Сегодня, когда тривиальная задача выжить стала для человечества самой насущной, и сквозь вековые наслоения государственной, идеологической, национальной разобщенности начали пробиваться ростки сознания, выражающего всеобщие, действительно интернациональные интересы, появилась, кажется, и реальная надежда на новое, серьезное отношение к немногочисленному племени тех и н а к о м ы с л я щ и х, которые не только встречали ( и встречают ) в штыки сверхпрогрессивные -«безумные» – идеи, но и в «нормальных», сулящих «очевидное» благо начинаниях умеют обнаруживать зародыши грядущего безумия.
ХХ век на «безумные» идеи оказался особо урожайным. За его неполные 90 лет цивилизация прошла через такие испытания и заплатила за все новое такой кровью, что наличие зловещей связи между прогрессом и человеческими страданиями уже нельзя больше игнорировать. Харкающий кровью прогресс стал, увы, реальностью, и мы поставлены сегодня перед необходимостью научиться быть осмотрительными, приспосабливать идеи к себе, а не приспосабливаться к ним.
Какие-то особые законы развития сообщества мыслящих существ здесь сказались, или специфика местных - земных – условий сыграла свою роль, но эффект акселлератизации человечества очевиден -прирастание силы опередило прирастание разума. Этот разрыв собственно и выдвигает на первый план проблему выживания, заставляет вести речь об осмотрительности, о тех, кто так или иначе становился на пути новых идей, кто был способен усомниться в них, кто заклинал не торопить события. Их воззрения оценивали, как правило, модными мерками текущего дня и потому не скупились на эпитеты : консерваторы, мракобесы, очернители, пасквилянты... Спустя годы, когда в ход шли уже иные эталоны, вчерашних консерваторов и мракобесов обращали в пророков - понимали, наконец, что не за фалды хватали они прогрессивные идеи, а атаковали их неистово, в лоб, вытаскивая на всеобщее обозрение подспудное, скрытое, а потому особо опасное в них.

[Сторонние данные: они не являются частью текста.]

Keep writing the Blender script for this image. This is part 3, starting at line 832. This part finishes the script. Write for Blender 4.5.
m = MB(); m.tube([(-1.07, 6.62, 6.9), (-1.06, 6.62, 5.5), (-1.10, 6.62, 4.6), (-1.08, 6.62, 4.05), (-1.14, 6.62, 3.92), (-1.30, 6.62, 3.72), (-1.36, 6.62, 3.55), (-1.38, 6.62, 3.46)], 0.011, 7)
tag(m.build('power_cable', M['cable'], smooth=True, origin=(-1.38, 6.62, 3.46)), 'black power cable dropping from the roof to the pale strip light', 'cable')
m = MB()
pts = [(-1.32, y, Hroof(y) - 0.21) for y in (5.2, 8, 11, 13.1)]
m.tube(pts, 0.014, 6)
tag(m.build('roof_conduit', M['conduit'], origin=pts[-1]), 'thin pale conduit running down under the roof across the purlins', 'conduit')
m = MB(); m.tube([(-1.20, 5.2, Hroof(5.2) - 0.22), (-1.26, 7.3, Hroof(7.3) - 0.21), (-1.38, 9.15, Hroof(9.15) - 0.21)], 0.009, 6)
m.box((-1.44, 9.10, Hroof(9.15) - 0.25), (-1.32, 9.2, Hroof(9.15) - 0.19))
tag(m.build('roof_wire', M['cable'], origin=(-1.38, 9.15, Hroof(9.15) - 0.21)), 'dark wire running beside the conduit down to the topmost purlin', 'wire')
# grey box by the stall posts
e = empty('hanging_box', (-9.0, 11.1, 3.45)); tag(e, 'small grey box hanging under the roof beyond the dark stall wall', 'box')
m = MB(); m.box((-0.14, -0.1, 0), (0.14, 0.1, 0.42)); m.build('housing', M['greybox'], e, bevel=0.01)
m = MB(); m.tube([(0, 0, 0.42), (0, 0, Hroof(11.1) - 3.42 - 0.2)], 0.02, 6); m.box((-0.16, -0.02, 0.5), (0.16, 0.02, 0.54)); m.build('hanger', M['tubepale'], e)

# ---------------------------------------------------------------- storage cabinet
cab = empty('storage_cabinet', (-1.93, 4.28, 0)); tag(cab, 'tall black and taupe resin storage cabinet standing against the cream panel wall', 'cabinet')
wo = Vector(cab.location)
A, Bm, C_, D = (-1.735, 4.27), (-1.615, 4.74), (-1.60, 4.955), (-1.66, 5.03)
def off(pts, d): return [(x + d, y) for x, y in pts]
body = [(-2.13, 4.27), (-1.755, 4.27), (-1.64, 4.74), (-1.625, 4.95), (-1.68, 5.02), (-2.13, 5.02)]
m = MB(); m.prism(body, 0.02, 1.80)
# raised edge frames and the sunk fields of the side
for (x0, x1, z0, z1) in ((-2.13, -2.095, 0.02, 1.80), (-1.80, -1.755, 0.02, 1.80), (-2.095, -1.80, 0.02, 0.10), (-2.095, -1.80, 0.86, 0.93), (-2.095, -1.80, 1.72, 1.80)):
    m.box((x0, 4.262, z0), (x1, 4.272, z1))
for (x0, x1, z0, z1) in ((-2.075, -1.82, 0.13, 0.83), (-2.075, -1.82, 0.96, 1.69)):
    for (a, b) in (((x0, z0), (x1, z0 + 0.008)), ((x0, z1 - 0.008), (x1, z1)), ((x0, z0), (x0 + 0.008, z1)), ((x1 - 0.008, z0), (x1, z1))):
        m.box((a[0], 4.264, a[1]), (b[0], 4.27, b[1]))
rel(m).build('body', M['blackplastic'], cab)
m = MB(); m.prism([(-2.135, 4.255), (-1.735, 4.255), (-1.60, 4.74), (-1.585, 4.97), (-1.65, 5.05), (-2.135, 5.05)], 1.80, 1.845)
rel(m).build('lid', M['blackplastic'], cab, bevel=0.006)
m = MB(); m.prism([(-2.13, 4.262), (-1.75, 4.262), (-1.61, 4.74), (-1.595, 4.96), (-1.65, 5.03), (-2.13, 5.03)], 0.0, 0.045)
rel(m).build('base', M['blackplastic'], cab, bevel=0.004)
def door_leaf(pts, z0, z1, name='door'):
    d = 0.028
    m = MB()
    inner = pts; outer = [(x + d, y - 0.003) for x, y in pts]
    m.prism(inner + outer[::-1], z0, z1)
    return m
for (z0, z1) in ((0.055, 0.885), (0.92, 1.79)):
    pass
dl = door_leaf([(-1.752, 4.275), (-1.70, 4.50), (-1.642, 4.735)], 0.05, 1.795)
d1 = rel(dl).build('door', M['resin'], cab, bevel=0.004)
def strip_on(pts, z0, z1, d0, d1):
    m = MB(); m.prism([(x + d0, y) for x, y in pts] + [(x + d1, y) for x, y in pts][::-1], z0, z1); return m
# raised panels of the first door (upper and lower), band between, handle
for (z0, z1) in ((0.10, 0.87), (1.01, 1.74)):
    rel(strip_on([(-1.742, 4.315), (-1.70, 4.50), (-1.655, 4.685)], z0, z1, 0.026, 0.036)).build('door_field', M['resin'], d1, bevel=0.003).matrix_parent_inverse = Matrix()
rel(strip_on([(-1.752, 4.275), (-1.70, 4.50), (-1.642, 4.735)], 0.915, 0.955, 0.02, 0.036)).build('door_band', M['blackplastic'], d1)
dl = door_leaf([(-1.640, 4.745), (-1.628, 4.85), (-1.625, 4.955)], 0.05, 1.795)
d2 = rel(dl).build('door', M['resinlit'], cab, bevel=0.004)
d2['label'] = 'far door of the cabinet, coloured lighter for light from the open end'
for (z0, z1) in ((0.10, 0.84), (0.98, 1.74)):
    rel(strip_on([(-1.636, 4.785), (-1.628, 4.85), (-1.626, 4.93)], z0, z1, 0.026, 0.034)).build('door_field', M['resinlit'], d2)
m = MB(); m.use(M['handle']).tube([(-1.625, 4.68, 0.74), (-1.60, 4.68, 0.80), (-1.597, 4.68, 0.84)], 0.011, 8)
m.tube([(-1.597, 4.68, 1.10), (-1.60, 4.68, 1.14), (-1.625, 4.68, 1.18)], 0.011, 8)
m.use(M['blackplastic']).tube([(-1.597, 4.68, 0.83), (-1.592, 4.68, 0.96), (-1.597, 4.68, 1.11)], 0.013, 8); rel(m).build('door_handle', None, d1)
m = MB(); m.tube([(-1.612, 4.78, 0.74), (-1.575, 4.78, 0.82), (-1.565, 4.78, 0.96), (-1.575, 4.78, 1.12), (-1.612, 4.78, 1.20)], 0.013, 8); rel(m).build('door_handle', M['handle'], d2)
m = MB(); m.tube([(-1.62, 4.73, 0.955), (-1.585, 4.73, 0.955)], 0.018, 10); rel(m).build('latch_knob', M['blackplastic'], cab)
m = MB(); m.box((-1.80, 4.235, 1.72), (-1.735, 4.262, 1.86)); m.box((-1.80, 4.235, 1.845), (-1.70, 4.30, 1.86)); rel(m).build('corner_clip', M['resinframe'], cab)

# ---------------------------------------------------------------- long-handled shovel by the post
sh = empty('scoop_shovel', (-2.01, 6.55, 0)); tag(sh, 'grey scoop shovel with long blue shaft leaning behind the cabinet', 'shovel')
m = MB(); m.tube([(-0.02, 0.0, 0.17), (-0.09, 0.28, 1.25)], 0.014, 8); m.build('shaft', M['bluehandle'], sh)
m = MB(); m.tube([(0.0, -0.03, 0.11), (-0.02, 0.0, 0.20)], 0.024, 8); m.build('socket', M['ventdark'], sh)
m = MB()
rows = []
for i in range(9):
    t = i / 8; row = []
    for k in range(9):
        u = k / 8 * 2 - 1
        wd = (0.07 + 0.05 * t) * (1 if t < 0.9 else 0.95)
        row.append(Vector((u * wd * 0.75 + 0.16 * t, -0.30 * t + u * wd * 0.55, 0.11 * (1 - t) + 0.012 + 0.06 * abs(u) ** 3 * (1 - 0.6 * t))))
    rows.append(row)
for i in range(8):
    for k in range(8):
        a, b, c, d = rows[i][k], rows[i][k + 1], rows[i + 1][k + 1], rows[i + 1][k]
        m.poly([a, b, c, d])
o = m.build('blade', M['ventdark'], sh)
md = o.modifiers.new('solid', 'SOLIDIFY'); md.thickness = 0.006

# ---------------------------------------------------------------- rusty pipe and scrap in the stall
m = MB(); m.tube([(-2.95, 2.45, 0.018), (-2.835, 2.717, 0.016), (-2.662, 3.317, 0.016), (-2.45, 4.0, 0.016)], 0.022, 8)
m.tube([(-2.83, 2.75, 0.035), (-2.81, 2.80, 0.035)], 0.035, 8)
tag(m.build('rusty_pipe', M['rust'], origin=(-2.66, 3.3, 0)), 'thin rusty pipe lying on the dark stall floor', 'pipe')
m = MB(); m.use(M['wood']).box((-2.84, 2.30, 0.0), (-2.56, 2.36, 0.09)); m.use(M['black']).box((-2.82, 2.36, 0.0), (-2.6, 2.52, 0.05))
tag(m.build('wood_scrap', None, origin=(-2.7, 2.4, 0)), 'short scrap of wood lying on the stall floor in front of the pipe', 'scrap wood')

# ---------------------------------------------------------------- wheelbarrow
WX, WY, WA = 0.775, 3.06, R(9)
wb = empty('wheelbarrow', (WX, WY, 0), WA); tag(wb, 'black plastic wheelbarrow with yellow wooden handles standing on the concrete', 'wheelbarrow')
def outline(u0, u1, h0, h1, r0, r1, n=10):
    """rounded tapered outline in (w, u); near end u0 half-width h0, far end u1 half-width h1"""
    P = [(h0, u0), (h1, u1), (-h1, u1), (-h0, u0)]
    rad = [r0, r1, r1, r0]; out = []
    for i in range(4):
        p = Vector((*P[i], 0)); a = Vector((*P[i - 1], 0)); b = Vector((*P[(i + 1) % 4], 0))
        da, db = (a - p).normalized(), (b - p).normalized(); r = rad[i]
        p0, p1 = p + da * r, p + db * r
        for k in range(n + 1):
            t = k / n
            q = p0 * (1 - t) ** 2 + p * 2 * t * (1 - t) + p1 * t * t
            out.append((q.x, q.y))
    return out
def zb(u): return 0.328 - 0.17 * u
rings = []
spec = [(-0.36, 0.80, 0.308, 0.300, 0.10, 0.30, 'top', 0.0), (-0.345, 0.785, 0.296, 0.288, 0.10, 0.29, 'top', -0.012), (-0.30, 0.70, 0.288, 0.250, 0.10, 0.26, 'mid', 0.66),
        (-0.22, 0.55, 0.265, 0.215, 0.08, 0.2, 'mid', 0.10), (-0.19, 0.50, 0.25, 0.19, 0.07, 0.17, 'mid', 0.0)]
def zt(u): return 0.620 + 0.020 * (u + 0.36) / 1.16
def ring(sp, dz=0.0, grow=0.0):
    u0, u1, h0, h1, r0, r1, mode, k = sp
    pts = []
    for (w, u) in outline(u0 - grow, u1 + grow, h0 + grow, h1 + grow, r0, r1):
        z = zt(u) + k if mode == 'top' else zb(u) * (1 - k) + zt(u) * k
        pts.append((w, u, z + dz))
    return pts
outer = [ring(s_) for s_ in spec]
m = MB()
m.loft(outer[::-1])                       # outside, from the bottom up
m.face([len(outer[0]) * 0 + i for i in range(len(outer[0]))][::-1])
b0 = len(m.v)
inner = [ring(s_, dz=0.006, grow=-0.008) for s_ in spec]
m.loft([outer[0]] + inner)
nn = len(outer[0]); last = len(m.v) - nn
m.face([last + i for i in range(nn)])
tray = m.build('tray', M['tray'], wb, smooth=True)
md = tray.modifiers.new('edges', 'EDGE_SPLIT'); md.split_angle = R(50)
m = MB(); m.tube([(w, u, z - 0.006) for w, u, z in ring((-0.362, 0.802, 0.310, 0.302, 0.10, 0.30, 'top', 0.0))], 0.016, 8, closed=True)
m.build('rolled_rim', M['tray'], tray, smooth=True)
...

Но появлялась очередная генерация новаций — подрастало новое поколение «очернителей»...Разумного же, прагматического отношения к сдерживающему, предостерегающему инакомыслию выработать так и не удавалось.
Надежды появились лишь сегодня, да и то только надежды. Слишком уж велико очарование грядущих перемен, слишком уж сильна страсть человеческая к новизне, и ленивое, негибкое, консервативное наше сознание еще долго будет подстерегать соблазн легких побед, больших скачков и великих переломов.
Но цена таких скачков становится вое более не предсказуемой — и с великими сомнениями инакомыслящих придется все-таки считаться. Новые и все более трагические издержки необузданного прогресса, тирания идей или — здравый смысл, реализм и осторожность? Эксперименты над жизнями миллионов или —детальный анализ возможных последствий? Вопрос сегодня стоит именно так, и потому опыт сомневавшихся и усомнившихся, прозревавших в эйфорическом чаду повального единодушия приобретает цену исключительную.
Уникальным кладом такого опыта является творчество Андрея Платонова.
Почему уникальным ?Разве предостерегающий скептицизм является такой уж редкостью у отечественных литераторов? Разве нет в история литературы «Бесов» Достоевского или антиутопии Замятина ? Разве сомнения — монополия лишь художественного мышления, и та же Россия не дала единственный в своем роде пример усомнившегося политического лидера —Ленина —который сумел вырваться из ослепляющей пелены первых успехов революций :разве не было действительно великого перелома 21 года, этой фантастической попытки сдержать юношеское нетерпение социальной революции и уравновесить ее разбушевавшуюся стихию разумом —разве не была Лениным признана необходимость «коренной перемены всей точки зрения нашей на социализм»?
Когда идеи справедливого переустройства общества обрели некую теоретическую базу, и «проходивший»до сих пор по разряду «утопия» социализм урвал свое право на эпитет «научный», общественное сознание никогда не утруждавшее себя заботами о теоретических тонкостях, довольно-таки быстро навело мосты между набирающей популярность социалистической терминологией и практически любыми идеями коренных социальных преобразований. Бродивший по Европе призрак социализма вдали от ее заводов, фабрик, университетов и библиотек являлся этому сознанию в весьма и весьма устрашающих образах. Действительно, что могло связывать теорию немецкого мыслителя и, например, варварские человеконенавистнические построения Нечаева, провозгласившего безусловный приоритет цели над средствами ?..
Но Достоевский соединил их — узрел-таки невидимую, запрятанную в элементарнейший акт психической саморегуляции связь.